For directors with control over their remuneration arrangements, extracting value through electric company cars can prove more tax-efficient than salary or dividends in some circumstances. The combination of low BiK rates, employer NI savings, and corporation tax relief on vehicle costs makes electric company cars particularly attractive for director-shareholders. Professional advice helps optimise these arrangements within tax legislation requirements.
Frequently Asked Questions
Conclusion: Making Informed Company Car Decisions
Company car tax represents a significant financial consideration that requires careful evaluation of vehicle choices, benefit structures, and personal circumstances. The substantial tax advantages of electric vehicles make them the clear choice for most employees seeking to minimise their BiK liability while maintaining access to quality transportation. With BiK rates as low as 3% for zero-emission vehicles compared to 37% for the highest-polluting alternatives, the tax savings can exceed £5,000 annually for higher rate taxpayers selecting electric over conventional vehicles.

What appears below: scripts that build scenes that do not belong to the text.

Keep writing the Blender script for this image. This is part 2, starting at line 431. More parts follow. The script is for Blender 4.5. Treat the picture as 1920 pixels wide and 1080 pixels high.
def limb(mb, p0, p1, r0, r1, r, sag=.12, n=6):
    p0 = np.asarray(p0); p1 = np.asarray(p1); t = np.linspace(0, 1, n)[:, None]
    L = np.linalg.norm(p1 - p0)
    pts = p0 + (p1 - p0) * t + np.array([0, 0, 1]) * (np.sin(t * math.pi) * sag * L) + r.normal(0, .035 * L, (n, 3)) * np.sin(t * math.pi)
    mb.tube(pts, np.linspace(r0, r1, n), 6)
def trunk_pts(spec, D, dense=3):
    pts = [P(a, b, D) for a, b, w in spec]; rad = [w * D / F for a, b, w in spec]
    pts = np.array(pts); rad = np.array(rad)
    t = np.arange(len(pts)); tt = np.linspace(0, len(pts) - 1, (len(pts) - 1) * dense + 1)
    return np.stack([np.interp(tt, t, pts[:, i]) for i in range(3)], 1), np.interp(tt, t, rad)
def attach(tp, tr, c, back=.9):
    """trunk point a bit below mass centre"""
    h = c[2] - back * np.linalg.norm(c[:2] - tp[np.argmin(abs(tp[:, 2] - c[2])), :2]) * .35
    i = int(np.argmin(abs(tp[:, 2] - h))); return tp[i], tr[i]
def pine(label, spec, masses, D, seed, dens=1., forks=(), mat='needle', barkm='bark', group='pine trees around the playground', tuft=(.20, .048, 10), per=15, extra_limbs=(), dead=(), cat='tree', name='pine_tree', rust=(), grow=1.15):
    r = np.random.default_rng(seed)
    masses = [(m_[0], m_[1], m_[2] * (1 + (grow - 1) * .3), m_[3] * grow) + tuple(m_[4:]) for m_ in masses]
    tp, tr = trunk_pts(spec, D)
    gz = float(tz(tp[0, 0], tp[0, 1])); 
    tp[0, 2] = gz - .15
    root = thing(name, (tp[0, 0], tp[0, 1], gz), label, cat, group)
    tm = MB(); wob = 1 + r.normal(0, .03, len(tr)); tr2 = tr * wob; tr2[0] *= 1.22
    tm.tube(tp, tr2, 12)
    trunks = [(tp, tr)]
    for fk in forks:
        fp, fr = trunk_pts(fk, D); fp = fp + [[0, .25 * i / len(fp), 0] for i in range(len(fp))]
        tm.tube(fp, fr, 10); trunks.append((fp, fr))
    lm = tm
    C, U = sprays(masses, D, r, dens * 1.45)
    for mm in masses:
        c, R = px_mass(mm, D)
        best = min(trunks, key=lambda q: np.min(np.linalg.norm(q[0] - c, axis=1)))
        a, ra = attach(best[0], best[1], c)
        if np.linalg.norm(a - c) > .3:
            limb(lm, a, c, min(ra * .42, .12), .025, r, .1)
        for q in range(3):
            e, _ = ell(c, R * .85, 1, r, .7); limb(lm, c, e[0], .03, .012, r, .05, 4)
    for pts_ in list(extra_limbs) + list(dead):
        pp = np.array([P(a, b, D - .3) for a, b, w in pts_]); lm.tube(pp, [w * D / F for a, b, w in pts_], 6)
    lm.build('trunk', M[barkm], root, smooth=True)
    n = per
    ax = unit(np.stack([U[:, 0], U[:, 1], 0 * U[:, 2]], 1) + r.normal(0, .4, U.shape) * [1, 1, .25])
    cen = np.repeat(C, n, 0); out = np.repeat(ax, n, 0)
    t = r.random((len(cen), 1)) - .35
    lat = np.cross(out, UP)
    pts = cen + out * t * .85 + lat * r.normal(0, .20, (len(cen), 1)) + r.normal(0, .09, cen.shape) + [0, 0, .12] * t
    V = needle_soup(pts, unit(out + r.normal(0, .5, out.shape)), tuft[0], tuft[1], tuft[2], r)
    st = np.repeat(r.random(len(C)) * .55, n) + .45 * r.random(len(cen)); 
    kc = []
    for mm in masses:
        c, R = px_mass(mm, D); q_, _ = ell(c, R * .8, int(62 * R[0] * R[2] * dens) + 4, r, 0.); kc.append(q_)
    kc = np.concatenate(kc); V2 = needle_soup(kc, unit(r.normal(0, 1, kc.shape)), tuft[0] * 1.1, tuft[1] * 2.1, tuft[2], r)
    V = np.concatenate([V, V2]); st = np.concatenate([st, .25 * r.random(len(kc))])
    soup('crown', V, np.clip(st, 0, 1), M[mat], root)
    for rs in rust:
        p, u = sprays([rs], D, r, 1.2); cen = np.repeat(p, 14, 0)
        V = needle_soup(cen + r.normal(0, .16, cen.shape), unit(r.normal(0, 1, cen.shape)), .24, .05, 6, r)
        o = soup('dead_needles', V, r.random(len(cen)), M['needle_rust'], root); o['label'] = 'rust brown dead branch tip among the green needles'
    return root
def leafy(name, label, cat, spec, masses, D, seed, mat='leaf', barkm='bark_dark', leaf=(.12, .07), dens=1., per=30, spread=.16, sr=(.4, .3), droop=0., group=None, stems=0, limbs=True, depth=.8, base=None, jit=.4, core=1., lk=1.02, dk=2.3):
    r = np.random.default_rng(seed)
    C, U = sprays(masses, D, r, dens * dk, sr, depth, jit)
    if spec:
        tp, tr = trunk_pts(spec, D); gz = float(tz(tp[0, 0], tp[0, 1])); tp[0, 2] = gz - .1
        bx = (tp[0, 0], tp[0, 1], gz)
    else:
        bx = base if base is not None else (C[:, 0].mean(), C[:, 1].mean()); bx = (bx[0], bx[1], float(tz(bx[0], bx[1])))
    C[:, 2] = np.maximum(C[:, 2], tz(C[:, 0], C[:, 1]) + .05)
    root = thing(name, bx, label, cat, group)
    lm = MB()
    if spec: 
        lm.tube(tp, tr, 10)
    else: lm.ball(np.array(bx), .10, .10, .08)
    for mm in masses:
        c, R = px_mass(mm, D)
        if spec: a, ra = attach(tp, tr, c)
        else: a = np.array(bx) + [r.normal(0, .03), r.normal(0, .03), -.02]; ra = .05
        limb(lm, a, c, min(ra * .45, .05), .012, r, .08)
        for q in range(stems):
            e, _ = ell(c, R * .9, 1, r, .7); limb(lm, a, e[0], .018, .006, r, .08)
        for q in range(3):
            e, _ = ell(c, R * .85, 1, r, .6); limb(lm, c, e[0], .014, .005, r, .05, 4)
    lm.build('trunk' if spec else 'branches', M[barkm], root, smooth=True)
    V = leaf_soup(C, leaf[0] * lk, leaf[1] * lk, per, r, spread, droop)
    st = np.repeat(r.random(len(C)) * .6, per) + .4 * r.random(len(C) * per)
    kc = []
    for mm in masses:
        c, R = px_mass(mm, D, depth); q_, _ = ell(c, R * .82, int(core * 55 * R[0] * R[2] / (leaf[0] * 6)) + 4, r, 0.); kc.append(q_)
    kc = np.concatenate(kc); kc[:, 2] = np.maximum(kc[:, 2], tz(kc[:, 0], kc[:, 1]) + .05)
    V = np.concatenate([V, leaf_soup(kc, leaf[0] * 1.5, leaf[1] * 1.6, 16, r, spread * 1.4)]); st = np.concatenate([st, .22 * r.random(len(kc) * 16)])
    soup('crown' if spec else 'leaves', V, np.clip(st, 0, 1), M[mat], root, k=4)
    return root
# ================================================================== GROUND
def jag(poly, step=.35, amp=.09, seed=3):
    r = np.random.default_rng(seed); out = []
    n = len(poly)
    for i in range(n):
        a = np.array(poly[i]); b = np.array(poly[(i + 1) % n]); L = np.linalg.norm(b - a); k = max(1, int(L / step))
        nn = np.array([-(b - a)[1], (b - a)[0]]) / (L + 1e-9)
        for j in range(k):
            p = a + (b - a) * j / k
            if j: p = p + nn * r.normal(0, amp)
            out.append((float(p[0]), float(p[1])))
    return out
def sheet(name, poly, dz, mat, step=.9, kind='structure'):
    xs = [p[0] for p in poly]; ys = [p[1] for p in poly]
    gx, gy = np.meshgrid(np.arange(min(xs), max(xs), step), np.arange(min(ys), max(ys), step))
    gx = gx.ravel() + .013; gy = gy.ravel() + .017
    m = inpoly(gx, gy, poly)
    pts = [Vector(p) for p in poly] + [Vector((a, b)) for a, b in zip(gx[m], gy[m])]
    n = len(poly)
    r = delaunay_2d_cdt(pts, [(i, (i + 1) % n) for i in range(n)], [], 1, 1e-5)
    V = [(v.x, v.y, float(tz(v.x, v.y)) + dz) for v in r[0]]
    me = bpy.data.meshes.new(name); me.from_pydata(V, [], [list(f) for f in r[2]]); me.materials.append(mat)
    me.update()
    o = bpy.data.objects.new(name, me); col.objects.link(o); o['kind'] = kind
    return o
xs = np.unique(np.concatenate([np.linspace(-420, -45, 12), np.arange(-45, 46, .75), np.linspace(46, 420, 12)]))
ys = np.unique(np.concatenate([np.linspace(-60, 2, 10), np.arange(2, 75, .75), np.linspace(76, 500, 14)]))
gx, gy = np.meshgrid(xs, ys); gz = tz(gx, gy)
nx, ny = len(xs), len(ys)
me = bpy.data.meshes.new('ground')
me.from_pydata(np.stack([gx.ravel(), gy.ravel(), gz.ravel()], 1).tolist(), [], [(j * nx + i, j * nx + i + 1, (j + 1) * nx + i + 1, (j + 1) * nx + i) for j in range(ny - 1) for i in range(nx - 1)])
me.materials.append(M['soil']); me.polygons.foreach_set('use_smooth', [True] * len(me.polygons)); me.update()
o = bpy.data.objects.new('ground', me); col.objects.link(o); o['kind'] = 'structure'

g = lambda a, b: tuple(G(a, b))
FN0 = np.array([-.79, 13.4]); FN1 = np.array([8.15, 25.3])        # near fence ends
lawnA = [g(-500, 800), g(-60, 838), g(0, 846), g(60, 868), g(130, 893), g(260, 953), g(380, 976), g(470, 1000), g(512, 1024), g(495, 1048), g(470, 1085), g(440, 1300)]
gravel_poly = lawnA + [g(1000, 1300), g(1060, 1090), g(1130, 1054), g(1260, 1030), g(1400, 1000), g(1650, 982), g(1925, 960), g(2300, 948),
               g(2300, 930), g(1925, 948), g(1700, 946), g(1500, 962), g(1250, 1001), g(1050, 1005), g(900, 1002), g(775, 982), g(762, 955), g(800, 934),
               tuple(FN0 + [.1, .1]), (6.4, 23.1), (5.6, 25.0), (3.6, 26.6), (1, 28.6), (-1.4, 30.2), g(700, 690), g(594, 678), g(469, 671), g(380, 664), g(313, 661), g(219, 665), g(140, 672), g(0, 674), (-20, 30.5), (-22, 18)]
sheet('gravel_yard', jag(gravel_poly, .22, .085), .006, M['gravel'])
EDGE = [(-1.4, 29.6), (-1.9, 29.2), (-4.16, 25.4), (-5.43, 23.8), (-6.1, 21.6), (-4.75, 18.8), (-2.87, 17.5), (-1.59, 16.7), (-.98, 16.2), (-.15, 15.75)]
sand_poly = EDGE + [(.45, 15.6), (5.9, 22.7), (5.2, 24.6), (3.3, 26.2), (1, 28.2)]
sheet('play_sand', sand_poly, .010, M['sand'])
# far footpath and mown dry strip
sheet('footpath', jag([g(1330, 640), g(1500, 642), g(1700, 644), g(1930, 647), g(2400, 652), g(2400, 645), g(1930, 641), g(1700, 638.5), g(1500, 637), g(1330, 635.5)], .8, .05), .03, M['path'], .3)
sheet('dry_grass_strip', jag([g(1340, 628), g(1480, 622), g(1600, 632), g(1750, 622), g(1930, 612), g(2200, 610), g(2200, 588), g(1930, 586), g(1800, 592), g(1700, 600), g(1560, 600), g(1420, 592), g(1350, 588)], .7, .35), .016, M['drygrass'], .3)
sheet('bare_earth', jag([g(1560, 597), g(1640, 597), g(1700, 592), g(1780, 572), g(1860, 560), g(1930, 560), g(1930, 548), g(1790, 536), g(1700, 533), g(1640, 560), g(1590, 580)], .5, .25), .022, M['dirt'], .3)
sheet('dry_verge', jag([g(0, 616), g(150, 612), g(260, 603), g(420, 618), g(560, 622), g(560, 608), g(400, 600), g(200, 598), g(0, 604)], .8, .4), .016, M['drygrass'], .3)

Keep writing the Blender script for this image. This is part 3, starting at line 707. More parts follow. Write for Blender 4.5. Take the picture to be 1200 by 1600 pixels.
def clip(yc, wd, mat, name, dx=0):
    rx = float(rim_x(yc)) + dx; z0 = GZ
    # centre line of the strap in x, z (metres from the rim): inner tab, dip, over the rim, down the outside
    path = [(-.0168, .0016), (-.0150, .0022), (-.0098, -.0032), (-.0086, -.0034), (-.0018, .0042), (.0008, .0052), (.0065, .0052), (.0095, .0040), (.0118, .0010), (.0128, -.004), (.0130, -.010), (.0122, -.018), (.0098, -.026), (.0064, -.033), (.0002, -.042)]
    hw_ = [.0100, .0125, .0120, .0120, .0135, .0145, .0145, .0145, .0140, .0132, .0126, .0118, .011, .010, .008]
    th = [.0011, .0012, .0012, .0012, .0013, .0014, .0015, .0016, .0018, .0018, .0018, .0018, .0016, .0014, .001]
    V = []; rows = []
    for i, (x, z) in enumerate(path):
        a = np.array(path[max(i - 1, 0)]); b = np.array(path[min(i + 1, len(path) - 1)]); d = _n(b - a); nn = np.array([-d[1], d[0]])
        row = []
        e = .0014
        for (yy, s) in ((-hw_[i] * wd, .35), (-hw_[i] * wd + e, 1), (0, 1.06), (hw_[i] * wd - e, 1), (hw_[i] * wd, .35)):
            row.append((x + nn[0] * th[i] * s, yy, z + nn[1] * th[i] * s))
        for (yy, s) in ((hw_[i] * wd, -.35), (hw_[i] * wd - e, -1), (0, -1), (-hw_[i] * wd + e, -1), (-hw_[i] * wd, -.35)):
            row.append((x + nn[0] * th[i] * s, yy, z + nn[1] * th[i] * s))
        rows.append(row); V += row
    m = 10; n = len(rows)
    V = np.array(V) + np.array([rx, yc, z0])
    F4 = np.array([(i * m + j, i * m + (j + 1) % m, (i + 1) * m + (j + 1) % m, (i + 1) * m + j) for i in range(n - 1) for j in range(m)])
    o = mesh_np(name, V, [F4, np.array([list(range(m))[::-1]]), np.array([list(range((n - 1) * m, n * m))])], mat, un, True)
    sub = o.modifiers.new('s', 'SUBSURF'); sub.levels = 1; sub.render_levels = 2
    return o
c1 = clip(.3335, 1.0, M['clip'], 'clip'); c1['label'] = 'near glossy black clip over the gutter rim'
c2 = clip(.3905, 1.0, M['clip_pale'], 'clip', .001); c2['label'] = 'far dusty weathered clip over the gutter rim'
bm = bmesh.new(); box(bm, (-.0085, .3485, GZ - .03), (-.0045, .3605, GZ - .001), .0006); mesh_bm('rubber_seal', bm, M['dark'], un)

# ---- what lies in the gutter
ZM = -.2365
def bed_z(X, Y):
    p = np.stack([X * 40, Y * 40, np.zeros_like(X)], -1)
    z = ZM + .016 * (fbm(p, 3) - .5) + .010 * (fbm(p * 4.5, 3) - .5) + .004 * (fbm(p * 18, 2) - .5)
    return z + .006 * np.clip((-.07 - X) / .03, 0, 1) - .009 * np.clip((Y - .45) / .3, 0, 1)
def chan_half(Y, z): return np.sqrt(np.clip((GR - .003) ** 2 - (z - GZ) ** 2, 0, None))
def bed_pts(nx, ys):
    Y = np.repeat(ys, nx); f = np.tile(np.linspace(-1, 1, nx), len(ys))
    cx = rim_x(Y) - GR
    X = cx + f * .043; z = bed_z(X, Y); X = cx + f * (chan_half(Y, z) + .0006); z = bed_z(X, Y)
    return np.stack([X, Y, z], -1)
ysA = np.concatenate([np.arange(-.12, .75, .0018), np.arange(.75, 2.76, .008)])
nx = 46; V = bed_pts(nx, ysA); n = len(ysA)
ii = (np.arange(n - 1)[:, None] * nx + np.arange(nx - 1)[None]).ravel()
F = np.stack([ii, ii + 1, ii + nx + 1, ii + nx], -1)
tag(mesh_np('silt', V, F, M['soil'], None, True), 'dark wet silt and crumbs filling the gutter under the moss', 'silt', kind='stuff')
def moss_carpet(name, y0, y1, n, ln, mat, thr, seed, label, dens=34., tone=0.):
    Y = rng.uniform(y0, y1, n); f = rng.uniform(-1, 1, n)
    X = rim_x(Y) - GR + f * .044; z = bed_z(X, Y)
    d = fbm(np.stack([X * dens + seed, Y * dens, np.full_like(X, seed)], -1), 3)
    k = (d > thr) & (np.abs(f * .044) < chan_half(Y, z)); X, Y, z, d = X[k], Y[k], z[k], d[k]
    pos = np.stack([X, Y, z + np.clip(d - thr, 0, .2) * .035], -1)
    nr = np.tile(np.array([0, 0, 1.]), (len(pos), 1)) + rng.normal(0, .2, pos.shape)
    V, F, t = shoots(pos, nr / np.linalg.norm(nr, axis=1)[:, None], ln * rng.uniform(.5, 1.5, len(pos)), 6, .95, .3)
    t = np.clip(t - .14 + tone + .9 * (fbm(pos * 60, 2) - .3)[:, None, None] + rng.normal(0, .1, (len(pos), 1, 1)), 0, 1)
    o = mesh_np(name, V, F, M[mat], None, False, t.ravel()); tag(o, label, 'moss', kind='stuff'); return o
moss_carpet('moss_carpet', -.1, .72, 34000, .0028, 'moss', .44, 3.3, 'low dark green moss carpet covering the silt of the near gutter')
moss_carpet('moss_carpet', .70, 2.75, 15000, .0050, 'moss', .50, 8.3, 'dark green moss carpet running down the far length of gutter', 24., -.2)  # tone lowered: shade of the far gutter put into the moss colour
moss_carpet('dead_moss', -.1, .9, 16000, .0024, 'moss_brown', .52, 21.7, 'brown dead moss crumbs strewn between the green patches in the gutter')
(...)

Understanding the interplay between P11D values, emission bands, fuel benefits, and personal tax rates enables informed decisions that balance financial efficiency with practical mobility needs. Our UK Company Car Tax Calculator above provides instant calculations across all scenarios, helping you compare vehicles, evaluate the cash allowance alternative, and plan for future rate changes. Whether you’re selecting your first company car or reviewing existing arrangements, accurate tax calculations ensure you understand the true cost of this valuable employment benefit.